Die Anführer der Armee von Sierra Leone, die paramilitärische Civil Defence Force und das Armed Forces Ruling Council (AFRC) hatten zugestimmt, sich von der Rekrutierung von Kindern als Soldaten loszusagen, sagte van Gerpen. Obwohl einige Mitglieder der Revolutionary United Front (RUF) ihre Unterstützung für das Verbot von Kindersoldaten zugesagt hatten , hat Foday Sankoh, Anführer der RUF, bis jetzt nicht sehr viel Engagement in dieser Richtung gezeigt.
Trotzdem forderte van Gerpen alle militärischen Organisationen im Land dazu auf, das Verbot aufrecht zu halten. Sie sagte, daß letzte Woche in Makeni Kommandanten der RUF mindestens 40 ehemaliger Kindersoldaten wieder eingezogen hatten - und versucht hätten noch mehr zu rekrutieren.
UNICEF schätzt, daß während des neunjährigen Bürgerkrieges in Sierra Leone etwa 5.000 Kinder - vor allem Buben - als Soldaten eingesetzt wurden. Tausende andere Buben und Mädchen wurden verschleppt und gezwungen, Köche, Diener, Träger oder Sexsklaven für die Militärs zu werden. Van Gerpen sagte, daß seit der Unterzeichnung der Lome Friedensverträge im letzten Juli fast 1.700 ehemalige Kindersoldaten demobilisiert wurden.
UNICEF unterstützt die Rehabilitationszentren für die demobilisierten Kindersoldaten pro Jahr mit über 28 Millionen Schilling. Die ehemaligen Kindersoldaten erhalten hier psychologische Beratung, Schulbildung und Berufsausbildung während versucht wird, ihre Familien zu finden. Van Gerpen betonte, daß die Famlienzusammenführung und die Reintegration in die Heimatgemeinden die obersten Ziele sind.
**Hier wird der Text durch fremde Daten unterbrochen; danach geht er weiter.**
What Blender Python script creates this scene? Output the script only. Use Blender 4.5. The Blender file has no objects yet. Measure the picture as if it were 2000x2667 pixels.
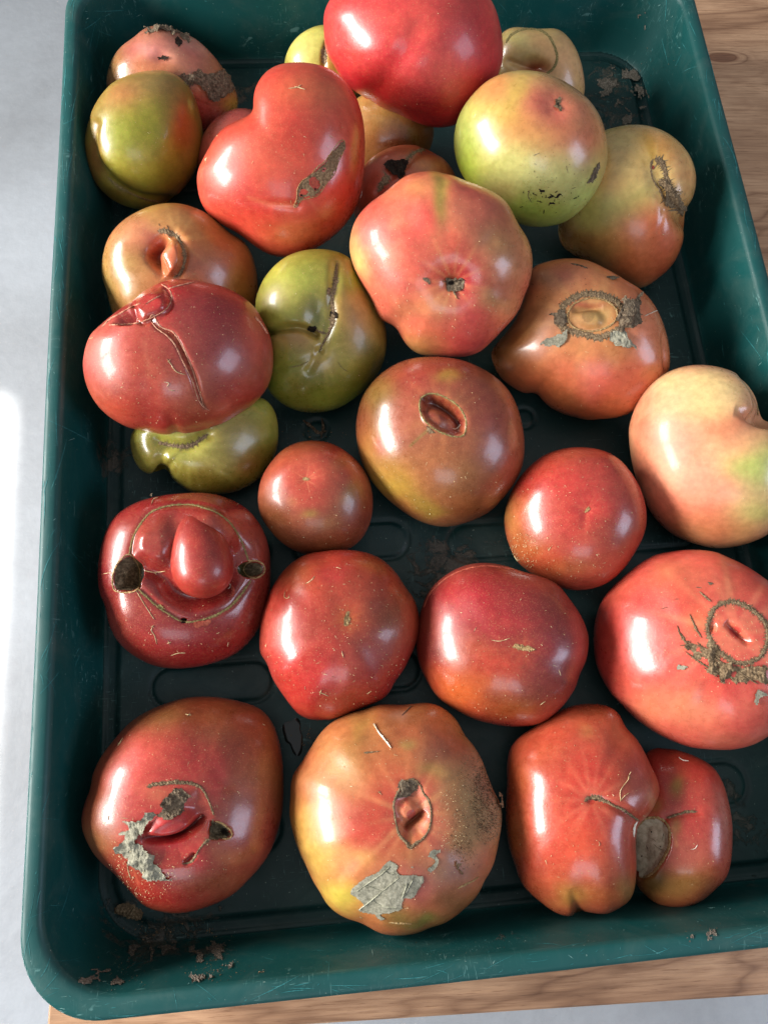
import bpy, math, random
import numpy as np
from mathutils import Vector, Euler
from mathutils.bvhtree import BVHTree

scene = bpy.context.scene
COL = scene.collection
rng = np.random.RandomState(7)
random.seed(7)

# ------------------------------------------------------------------ camera
CAM_P = np.array([-0.0605, -0.1912, 0.3726])
CAM_R = (0.2875, -0.0499, -0.0829)
F = 1926.0                                     # focal length in photo pixels
cd = bpy.data.cameras.new('camera'); cam = bpy.data.objects.new('camera', cd); COL.objects.link(cam)
cam.location = CAM_P; cam.rotation_euler = CAM_R
cd.sensor_fit = 'VERTICAL'; cd.sensor_height = 36.0; cd.lens = F/2667*36.0
cd.clip_start = 0.01; cd.clip_end = 60
scene.camera = cam
RC = np.array(Euler(CAM_R, 'XYZ').to_matrix())

# ------------------------------------------------------------------ world, lamps, exposure
w = bpy.data.worlds.new('World'); scene.world = w; w.use_nodes = True
bgn = w.node_tree.nodes['Background']
bgn.inputs[1].default_value = 0.53
_nt = w.node_tree; _tc = _nt.nodes.new('ShaderNodeTexCoord'); _sp = _nt.nodes.new('ShaderNodeSeparateXYZ'); _rp = _nt.nodes.new('ShaderNodeValToRGB')
_nt.links.new(_tc.outputs['Generated'], _sp.inputs[0]); _nt.links.new(_sp.outputs[2], _rp.inputs[0]); _nt.links.new(_rp.outputs[0], bgn.inputs[0])
_rp.color_ramp.elements[0].position = 0.0; _rp.color_ramp.elements[0].color = (0.17, 0.17, 0.17, 1)      # dim walls of the room
_rp.color_ramp.elements[1].position = 0.95; _rp.color_ramp.elements[1].color = (0.84, 0.87, 0.90, 1)    # pale ceiling

def area(name, loc, target, sx, sy, power, col, spread=180):
    l = bpy.data.lights.new(name, 'AREA'); l.shape = 'RECTANGLE'; l.size = sx; l.size_y = sy
    l.energy = power; l.color = col; l.spread = math.radians(spread)
    o = bpy.data.objects.new(name, l); COL.objects.link(o); o.location = loc
    d = Vector(target) - Vector(loc); o.rotation_euler = d.to_track_quat('-Z', 'Y').to_euler()
    return o
# the bright window on the left, two casements with a mullion between them
area('window_light', (-1.50, 0.40, 0.56), (0, 0.0, 0.0), 0.60, 0.40, 37, (1.0, 0.97, 0.93))
area('window_light', (-1.50, -0.26, 0.56), (0, 0.0, 0.0), 0.60, 0.40, 37, (1.0, 0.97, 0.93))
# a dimmer, bluer window behind the right shoulder
area('far_window_light', (1.55, -0.75, 0.95), (0, 0, 0), 0.75, 0.75, 12, (0.70, 0.78, 1.0))
# a high, faint, pale blue area lamp behind the viewer
area('rear_area_light', (-0.25, -1.9, 1.25), (0, 0, 0), 0.9, 0.6, 6, (0.85, 0.9, 1.0))
# sunshine that falls through the window on the ground beside the table
area('sunbeam_light', (-1.028, -0.40, 1.4), (-1.028, -0.40, -0.8), 0.86, 1.56, 60, (1.0, 0.93, 0.84), 2.5)

scene.view_settings.view_transform = 'Standard'; scene.view_settings.look = 'None'
scene.view_settings.exposure = 0.0; scene.view_settings.gamma = 1.0
scene.view_settings.use_curve_mapping = False
scene.cycles.max_bounces = 8

# ------------------------------------------------------------------ helpers
def lin(c):
    c = np.asarray(c, float)/255.0
    return np.where(c <= 0.04045, c/12.92, ((c+0.055)/1.055)**2.4)
def grade(c):
    p = lin(c); lu = p@np.array([.3, .6, .1]); k = np.clip((lu/0.44)**0.15, 0.5, 1.12)[:, None]
    return np.clip((lu[:, None]+(p-lu[:, None])*0.99)*k, 0.004, 0.9)*np.array([0.95, 0.96, 0.79])
def link(name, me, mat=None, parent=None):
    if mat is not None: me.materials.append(mat)
    o = bpy.data.objects.new(name, me); COL.objects.link(o)
    if parent is not None: o.parent = parent
    return o
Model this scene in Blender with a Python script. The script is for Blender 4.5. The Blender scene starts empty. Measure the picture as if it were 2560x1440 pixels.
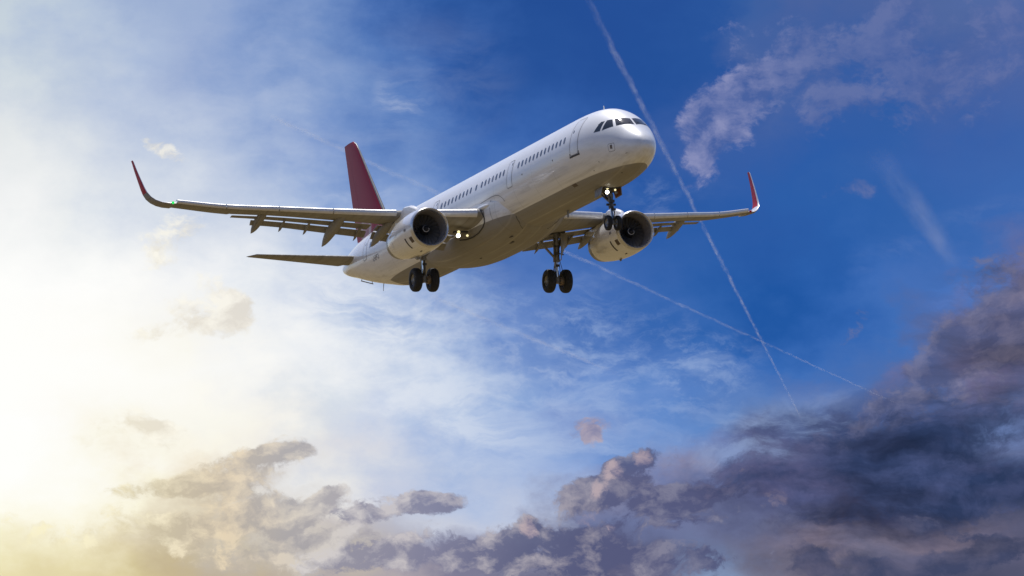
import bpy, math, random
import numpy as np
from math import radians, sin, cos, pi, sqrt, atan2, exp
from mathutils import Vector, Matrix

random.seed(7)
S = bpy.context.scene
COL = S.collection
rad = math.radians

# ------------------------------------------------------------------ camera
# airframe axes: x = aft of the nose, y = starboard, z = up (metres)
CAM_R = Matrix(((-0.36354363, -0.92993471, -0.05529441),      # camera right, in airframe axes
                (0.17070071, -0.00814699, -0.98528924),       # camera down
                (0.91580418, -0.36763442, 0.16170230)))       # viewing direction
CAM_C = Vector((-213.870974, 93.511492, -45.851844))          # camera position
PITCH = rad(3.0)


def airframe_matrix():
    """nose 3 degrees up, banked so that the photographer's camera is level, looking along +Y"""
    P = Matrix(((cos(PITCH), 0, sin(PITCH)), (0, 1, 0), (-sin(PITCH), 0, cos(PITCH))))
    best = None
    for i in range(-1200, 1201):
        a = rad(i * 0.01)
        B = Matrix(((1, 0, 0), (0, cos(a), -sin(a)), (0, sin(a), cos(a))))
        M = P @ B
        e = abs((M @ CAM_R[0])[2])
        if best is None or e < best[0]:
            best = (e, M)
    M = best[1]
    f = M @ CAM_R[2]
    yaw = atan2(f[0], f[1])
    Y = Matrix(((cos(yaw), -sin(yaw), 0), (sin(yaw), cos(yaw), 0), (0, 0, 1)))
    return Y @ M


M = airframe_matrix()
EYE = Vector((0, 0, 1.7))
ORIGIN = EYE - M @ CAM_C                      # where the nose datum of the airliner hangs in the air

cam_data = bpy.data.cameras.new('camera')
cam = bpy.data.objects.new('camera', cam_data)
COL.objects.link(cam)
r_, d_, f_ = (M @ CAM_R[0]), (M @ CAM_R[1]), (M @ CAM_R[2])
cam.matrix_world = Matrix(((r_[0], -d_[0], -f_[0], EYE[0]), (r_[1], -d_[1], -f_[1], EYE[1]),
                           (r_[2], -d_[2], -f_[2], EYE[2]), (0, 0, 0, 1)))
cam_data.sensor_width = 36.0
cam_data.lens = 170.3
cam_data.clip_start = 0.5
cam_data.clip_end = 90000.0
S.camera = cam
S.render.resolution_x, S.render.resolution_y = 1024, 576
EL0 = math.asin(f_[2])                        # elevation the camera looks at
FPX = 12108.9                                 # pixels per radian at the photograph's own size

S.view_settings.view_transform = 'Standard'
S.view_settings.look = 'None'
S.view_settings.exposure = 0.0
S.view_settings.gamma = 1.0
S.cycles.volume_step_rate = 0.25
S.cycles.volume_bounces = 1
S.cycles.max_bounces = 8

# ------------------------------------------------------------------ sun
SUN_BODY = Vector((0.42, -0.07, 0.88)).normalized()
SUN_W = (M @ SUN_BODY).normalized()
SUN_EL = math.asin(SUN_W[2])
SUN_AZ = atan2(SUN_W[0], SUN_W[1])
sun_data = bpy.data.lights.new('sun', 'SUN')
sun_data.energy = 4.2
sun_data.angle = rad(0.5)
sun_data.color = (1.0, 0.965, 0.91)
sun = bpy.data.objects.new('sun', sun_data)
COL.objects.link(sun)
sun.location = (0, 0, 500)
sun.rotation_euler = SUN_W.to_track_quat('Z', 'Y').to_euler()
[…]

Fast die Hälfte der demobilisierten Kinder leben wieder bei ihren Familien oder bei Pflegeeltern. UNICEF und seine Partner bieten auch diesen Kindern weiterhin psychologische Unterstützung, Schulunterricht und Berufsausbildung an.
Aber Van Gerpen, die während der momentanen Krise in Freetown bleibt und die Arbeit von UNICEF fortsetzt, äußerte sich sehr besorgt, daß diese Bemühungen, das Leben von Kindern zu normalisieren, nun zunichte gemacht werden könnten.
"Das Letzte was dieses Land jetzt braucht ist die Rückkehr zur Gewalt," sagt sie. "Der Krieg hat bei einer ganzen Generation von Kindern Narben an Körper und Seele hinterlassen. Wenn wir sie nach ihren Wünschen fragen, sagen sie meist, daß sie zur Schule gehen wollen - eine Chance, die über 50% der Kinder in Sierra Leone während des Krieges nicht hatte. Den Kindern wurde erklärt, daß nun Friede herrsche. Und was sollen wir ihnen jetzt sagen? Wird es diesen Kinder jemals erlaubt werden, wirklich Kinder zu sein?"
"Ständige Vertreibung, Unterbrechung der Schulbildung, traumatische Erlebnisse, Verlust von Familienmitgliedern, Verschleppung und Zwangsrekrutierung sowie ständige Verletzungen der grundlegenden Menschenrechte beeinträchtigten das Leben von Hunderttausenden Kindern. Die Kinder in diesem Land haben genug gelitten," sagte Van Gerpen. "Es ist Zeit für eine Veränderung, Zeit daß die Rechte der Kinder an erster Stelle kommen"
Trotz der angespannten Situation in Sierra Leone bleibt die Betreuung ehemaliger Kindersoldaten durch UNICEF gewährleistet. Vor allem Kinder, die in provisorischen Camps nahe der jetzt umkämpften Regionen untergebracht waren, werden derzeit an sicherere Orte gebracht, damit sie nicht erneut in die Gewalt der Rebellen geraten und zu Kämpfen gezwungen werden. Die Leiterin des UNICEF-Büros in Sierra Leone, Joanna Van Gerpen, setzt die Arbeit mit einer Notbesetzung fort.